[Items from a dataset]
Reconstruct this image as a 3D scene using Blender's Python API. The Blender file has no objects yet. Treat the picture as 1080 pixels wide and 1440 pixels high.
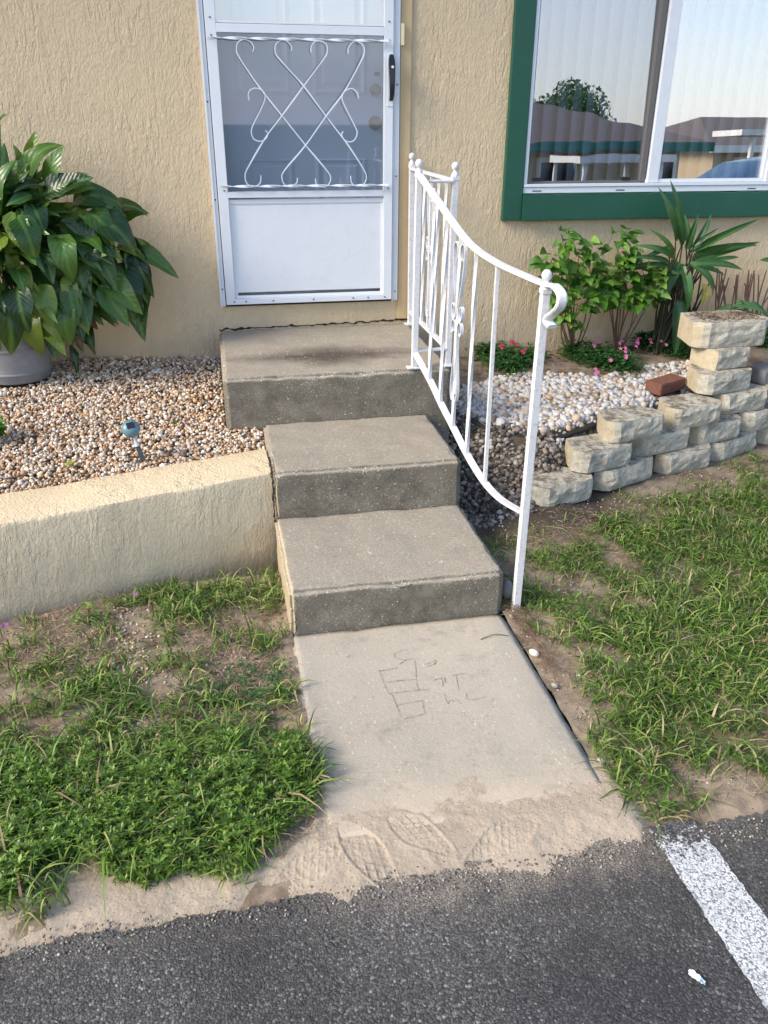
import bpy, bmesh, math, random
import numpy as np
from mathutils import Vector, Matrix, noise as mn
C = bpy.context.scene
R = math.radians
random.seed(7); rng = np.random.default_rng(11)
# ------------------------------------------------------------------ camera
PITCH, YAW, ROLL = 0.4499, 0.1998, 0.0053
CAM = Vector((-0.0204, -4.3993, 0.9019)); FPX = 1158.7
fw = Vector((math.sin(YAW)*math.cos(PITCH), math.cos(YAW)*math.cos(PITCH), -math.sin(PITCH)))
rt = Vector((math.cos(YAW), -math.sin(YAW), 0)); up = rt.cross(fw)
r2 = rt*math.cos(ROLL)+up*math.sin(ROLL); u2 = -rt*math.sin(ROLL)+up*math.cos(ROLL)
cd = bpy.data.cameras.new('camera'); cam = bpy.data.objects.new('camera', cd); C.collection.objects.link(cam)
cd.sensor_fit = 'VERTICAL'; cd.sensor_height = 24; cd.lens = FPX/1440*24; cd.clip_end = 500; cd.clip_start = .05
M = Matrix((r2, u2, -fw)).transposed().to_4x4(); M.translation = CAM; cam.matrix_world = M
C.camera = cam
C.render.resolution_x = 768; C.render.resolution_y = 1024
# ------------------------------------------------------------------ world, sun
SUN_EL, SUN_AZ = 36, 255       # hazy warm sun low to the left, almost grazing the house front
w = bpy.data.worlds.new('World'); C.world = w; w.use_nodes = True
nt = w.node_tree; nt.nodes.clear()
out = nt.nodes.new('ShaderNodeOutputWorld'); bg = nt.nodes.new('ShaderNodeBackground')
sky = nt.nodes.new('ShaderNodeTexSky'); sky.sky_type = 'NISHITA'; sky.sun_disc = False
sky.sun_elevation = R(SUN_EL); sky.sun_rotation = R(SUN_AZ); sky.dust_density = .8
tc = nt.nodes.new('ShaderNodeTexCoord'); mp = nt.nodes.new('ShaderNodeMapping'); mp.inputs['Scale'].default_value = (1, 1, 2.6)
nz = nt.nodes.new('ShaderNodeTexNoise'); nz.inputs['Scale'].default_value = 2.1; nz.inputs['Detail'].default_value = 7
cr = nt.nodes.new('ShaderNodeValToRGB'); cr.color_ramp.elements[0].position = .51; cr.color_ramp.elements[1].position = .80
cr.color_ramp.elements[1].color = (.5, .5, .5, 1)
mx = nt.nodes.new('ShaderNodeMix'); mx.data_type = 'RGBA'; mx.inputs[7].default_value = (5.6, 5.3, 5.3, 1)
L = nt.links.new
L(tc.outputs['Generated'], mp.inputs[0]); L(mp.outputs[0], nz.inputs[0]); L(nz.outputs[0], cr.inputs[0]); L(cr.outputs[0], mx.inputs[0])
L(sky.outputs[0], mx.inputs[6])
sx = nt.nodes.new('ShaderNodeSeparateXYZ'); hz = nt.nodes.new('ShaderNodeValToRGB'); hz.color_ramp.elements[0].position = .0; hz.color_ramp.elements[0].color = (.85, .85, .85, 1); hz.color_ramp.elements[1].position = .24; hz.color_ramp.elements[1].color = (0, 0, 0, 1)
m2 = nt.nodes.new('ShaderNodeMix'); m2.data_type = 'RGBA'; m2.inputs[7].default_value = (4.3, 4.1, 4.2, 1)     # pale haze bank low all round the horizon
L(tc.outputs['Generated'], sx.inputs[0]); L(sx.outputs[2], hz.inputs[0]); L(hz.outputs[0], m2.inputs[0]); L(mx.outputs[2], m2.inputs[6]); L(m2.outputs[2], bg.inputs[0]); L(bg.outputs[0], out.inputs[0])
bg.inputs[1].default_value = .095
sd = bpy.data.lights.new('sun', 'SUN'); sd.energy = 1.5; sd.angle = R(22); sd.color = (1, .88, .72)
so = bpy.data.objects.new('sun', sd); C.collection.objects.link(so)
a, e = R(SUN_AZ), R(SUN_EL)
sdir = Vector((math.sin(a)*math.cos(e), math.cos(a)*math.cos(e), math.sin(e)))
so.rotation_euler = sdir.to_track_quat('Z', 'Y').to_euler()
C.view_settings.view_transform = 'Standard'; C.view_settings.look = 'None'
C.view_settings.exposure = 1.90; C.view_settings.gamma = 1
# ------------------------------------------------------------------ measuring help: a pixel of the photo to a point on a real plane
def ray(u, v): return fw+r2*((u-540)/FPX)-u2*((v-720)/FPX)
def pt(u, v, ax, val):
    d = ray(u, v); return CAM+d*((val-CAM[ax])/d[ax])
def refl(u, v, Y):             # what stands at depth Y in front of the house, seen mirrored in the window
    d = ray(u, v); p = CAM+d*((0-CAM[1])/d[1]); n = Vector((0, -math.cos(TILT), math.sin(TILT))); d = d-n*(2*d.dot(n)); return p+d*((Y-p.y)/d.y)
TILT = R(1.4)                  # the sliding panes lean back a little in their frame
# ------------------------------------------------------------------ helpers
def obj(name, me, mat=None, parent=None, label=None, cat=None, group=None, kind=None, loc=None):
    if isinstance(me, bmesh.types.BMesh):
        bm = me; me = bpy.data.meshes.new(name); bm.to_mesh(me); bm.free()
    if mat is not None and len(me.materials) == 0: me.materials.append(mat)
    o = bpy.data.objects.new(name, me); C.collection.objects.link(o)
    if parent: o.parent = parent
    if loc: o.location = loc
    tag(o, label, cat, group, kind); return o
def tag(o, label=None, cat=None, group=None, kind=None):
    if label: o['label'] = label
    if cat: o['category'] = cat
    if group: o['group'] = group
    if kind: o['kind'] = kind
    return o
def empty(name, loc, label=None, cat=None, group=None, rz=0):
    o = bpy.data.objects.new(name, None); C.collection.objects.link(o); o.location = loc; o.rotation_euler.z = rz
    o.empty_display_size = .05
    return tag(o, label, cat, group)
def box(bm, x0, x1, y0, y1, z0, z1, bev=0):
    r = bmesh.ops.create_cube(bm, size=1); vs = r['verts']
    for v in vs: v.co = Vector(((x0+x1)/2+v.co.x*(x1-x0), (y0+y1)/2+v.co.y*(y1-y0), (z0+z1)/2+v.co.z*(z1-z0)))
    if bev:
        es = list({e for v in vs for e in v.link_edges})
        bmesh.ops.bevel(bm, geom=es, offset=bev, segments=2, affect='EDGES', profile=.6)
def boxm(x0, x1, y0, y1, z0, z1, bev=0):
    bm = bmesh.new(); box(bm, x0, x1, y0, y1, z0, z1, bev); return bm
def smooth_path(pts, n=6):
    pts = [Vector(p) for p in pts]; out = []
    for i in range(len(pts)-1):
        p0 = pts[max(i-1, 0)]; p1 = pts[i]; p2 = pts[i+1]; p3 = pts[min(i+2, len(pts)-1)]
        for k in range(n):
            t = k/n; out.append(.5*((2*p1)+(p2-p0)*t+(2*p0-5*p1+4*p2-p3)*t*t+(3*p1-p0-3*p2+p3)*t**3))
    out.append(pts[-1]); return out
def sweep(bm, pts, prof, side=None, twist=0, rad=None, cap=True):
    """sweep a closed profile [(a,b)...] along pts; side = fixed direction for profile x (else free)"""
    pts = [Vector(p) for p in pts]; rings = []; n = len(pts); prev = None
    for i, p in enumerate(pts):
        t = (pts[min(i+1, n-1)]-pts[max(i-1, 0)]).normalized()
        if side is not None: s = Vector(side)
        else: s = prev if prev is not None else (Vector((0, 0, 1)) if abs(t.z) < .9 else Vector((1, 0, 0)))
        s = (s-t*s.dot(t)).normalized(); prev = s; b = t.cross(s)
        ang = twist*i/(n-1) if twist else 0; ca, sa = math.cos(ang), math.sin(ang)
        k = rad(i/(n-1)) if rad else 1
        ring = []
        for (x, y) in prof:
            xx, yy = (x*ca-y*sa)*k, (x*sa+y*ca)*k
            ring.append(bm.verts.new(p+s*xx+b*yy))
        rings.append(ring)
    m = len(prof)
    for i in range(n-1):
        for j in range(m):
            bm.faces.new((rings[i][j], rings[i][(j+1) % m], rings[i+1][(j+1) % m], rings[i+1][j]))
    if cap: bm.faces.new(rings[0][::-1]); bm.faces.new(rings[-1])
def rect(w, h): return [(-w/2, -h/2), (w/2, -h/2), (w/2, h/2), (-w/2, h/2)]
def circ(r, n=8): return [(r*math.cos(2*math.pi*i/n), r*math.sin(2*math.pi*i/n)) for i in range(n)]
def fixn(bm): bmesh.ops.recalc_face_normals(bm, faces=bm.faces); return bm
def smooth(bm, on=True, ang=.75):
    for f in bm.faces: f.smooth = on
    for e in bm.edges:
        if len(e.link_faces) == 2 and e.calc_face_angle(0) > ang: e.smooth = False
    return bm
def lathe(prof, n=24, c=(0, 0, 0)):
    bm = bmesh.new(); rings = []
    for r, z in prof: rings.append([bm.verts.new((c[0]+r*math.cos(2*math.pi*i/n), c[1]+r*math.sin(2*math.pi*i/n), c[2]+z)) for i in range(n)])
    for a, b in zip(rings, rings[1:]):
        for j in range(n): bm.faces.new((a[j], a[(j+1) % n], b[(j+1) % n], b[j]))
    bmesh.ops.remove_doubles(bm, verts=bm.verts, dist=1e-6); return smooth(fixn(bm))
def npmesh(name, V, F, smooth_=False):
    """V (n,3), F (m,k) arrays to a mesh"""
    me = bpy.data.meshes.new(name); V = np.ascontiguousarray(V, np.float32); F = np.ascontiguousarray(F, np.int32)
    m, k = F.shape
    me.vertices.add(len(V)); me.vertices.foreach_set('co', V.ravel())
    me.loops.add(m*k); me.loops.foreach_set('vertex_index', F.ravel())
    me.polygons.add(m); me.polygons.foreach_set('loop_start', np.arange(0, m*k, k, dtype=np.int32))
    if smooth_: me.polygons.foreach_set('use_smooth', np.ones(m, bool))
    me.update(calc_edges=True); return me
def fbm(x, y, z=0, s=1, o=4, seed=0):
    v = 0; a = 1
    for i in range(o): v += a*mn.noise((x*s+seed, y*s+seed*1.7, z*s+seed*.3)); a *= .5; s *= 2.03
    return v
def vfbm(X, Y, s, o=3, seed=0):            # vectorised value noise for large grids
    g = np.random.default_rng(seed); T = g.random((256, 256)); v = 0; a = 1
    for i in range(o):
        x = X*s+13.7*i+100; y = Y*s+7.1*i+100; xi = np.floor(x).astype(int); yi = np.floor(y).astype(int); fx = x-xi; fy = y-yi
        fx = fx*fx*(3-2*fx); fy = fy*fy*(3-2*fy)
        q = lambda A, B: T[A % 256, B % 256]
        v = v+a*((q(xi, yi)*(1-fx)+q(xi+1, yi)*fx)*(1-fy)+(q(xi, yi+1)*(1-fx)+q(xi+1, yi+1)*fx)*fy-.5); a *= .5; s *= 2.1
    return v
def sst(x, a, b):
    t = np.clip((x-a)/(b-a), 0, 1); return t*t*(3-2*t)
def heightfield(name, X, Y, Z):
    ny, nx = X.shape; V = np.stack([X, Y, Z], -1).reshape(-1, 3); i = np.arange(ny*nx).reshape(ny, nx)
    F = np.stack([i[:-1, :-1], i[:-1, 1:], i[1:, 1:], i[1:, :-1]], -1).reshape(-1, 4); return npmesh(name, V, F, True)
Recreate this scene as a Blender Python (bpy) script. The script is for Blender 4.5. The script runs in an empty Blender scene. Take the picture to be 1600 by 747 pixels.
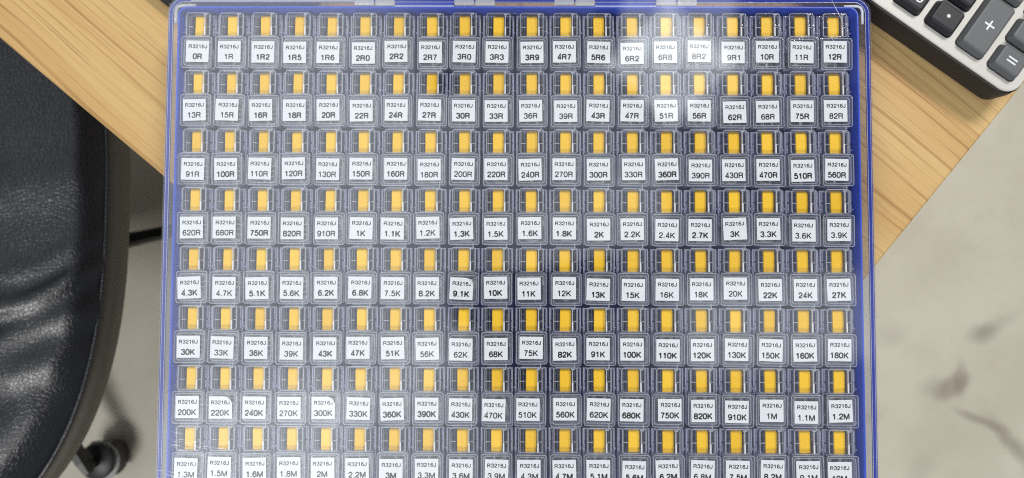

__WHAT THE EXERCISE ASKS__
In the records above, locate the lines holding the word "Python". Copy each of them.

__THE RESPONSE__
Reconstruct this image as a 3D scene using Blender's Python API. The Blender file has no objects yet. Treat the picture as 1080 pixels wide and 1440 pixels high.
Recreate this scene as a Blender Python (bpy) script. The script is for Blender 4.5. The script runs in an empty Blender scene. Take the picture to be 1600 by 747 pixels.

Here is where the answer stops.